Beauvoir dan Asimetri dalam Cinta
Simone de Beauvoir, pemikir feminis dan eksistensialis, melihat cinta dari perspektif relasi kuasa. Dalam The Second Sex, ia menyoroti bagaimana perempuan dididik untuk menjadikan cinta sebagai keseluruhan eksistensinya, sementara laki-laki menjadikannya bagian dari proyek kebebasan pribadi.
“Perempuan belajar mencintai sebelum ia belajar menjadi dirinya sendiri,” tulis Beauvoir. Maka cinta, alih-alih menjadi ruang pembebasan, kerap menjelma penjara yang dihias manis. Di sini, cinta bukan lagi sekadar dilema ontologis, melainkan juga politis.
Camus dan Cinta dalam Dunia Absurditas
Albert Camus, dengan nada melankolis yang khas, menempatkan cinta dalam semesta absurditas. Dalam dunia yang tak menawarkan makna tetap, cinta menjadi semacam pemberontakan halus: kita tetap memilih mencinta, meski tahu bahwa yang dicinta akan pergi, berubah, atau mati.
Dalam novelnya The Plague, Camus menulis bahwa “Satu-satunya cara menghadapi wabah adalah dengan mencintai.” Cinta, bagi Camus, adalah satu-satunya harapan manusia di dunia yang sunyi dan acuh. Sebuah pelukan yang tidak bisa mengubah dunia, tetapi bisa membuatnya terasa layak ditinggali.
Mencintai dalam Ketidaksempurnaan
Cinta, dalam terang filsafat, adalah medan rawan di mana manusia menggugat makna hidup dan menerima luka sebagai bagian dari pertumbuhan. Ia bukan formula untuk kebahagiaan, melainkan kesediaan untuk berada dalam ketakpastian bersama yang lain.
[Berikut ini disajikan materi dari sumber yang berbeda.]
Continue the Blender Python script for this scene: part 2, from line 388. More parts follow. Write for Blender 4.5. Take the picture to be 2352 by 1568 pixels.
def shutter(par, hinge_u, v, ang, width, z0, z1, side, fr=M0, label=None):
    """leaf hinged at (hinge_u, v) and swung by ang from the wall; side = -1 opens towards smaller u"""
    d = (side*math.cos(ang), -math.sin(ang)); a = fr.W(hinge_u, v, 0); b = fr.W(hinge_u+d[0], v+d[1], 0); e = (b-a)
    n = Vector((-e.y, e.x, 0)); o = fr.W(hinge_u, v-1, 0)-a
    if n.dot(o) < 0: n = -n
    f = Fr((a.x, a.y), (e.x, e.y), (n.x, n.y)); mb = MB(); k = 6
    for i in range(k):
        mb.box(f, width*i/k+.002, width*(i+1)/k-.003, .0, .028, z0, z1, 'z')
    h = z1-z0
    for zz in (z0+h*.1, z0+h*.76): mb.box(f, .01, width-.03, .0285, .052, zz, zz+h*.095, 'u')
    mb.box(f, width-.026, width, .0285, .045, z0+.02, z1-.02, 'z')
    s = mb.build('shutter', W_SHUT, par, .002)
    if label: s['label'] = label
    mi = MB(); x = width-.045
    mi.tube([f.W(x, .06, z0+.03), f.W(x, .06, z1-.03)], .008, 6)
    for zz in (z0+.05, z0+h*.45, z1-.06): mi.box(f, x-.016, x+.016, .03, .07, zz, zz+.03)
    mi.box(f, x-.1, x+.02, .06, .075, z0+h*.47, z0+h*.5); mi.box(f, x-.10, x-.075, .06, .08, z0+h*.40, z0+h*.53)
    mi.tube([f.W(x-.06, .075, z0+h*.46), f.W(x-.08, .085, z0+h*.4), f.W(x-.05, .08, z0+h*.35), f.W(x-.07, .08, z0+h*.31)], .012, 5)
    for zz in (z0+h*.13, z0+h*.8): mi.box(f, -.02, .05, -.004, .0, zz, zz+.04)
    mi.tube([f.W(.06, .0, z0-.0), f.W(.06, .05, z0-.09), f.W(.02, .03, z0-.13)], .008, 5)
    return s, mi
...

Sebagaimana ditulis oleh Rainer Maria Rilke, “Cinta adalah pekerjaan rumah bagi semua orang.” Kita mencintai, bukan karena kita paham cinta, tetapi karena kita bersedia hidup dalam ketidaktahuannya. Dan di situlah, mungkin, cinta menemukan kebijaksanaannya yang paling dalam: bukan dalam kemenangan memiliki, melainkan dalam kerelaan merawat sesuatu yang bisa sewaktu-waktu hilang.